Collected data -
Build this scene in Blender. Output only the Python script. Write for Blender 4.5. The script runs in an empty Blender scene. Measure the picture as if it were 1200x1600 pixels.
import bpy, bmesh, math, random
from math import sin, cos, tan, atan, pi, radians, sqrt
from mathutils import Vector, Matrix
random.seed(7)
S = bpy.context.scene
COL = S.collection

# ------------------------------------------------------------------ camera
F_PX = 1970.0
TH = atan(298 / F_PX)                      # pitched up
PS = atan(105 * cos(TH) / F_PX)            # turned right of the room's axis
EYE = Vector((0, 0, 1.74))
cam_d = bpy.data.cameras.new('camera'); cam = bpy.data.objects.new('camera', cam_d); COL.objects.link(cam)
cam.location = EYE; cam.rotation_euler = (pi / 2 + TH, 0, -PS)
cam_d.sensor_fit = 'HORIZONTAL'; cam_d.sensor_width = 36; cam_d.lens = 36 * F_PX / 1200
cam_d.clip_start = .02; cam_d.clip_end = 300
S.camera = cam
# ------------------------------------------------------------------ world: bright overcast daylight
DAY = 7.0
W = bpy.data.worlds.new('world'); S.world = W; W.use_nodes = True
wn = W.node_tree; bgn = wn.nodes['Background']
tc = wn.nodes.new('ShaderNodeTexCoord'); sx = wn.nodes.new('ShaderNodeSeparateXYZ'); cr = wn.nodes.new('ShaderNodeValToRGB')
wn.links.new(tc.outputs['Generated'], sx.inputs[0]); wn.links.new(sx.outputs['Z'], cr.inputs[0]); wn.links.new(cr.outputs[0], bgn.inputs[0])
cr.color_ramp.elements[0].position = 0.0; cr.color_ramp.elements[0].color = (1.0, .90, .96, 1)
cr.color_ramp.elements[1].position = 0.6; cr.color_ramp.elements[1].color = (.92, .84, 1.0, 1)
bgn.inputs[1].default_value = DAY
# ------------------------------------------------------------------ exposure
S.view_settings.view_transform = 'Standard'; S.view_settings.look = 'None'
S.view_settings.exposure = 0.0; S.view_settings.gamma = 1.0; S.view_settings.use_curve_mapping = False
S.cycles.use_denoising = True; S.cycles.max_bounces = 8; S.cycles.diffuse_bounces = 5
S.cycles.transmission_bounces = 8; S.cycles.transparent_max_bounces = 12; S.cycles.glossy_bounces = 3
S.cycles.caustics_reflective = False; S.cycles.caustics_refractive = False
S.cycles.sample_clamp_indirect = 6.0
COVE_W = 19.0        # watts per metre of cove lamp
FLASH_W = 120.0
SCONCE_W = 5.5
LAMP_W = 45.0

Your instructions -
All lines from the beginning of the material above through the one with "COL = S.collection" need to be returned exactly; please return those and only those.

Task solution -
Build this scene in Blender. Output only the Python script. Write for Blender 4.5. The script runs in an empty Blender scene. Measure the picture as if it were 1200x1600 pixels.
import bpy, bmesh, math, random
from math import sin, cos, tan, atan, pi, radians, sqrt
from mathutils import Vector, Matrix
random.seed(7)
S = bpy.context.scene
COL = S.collection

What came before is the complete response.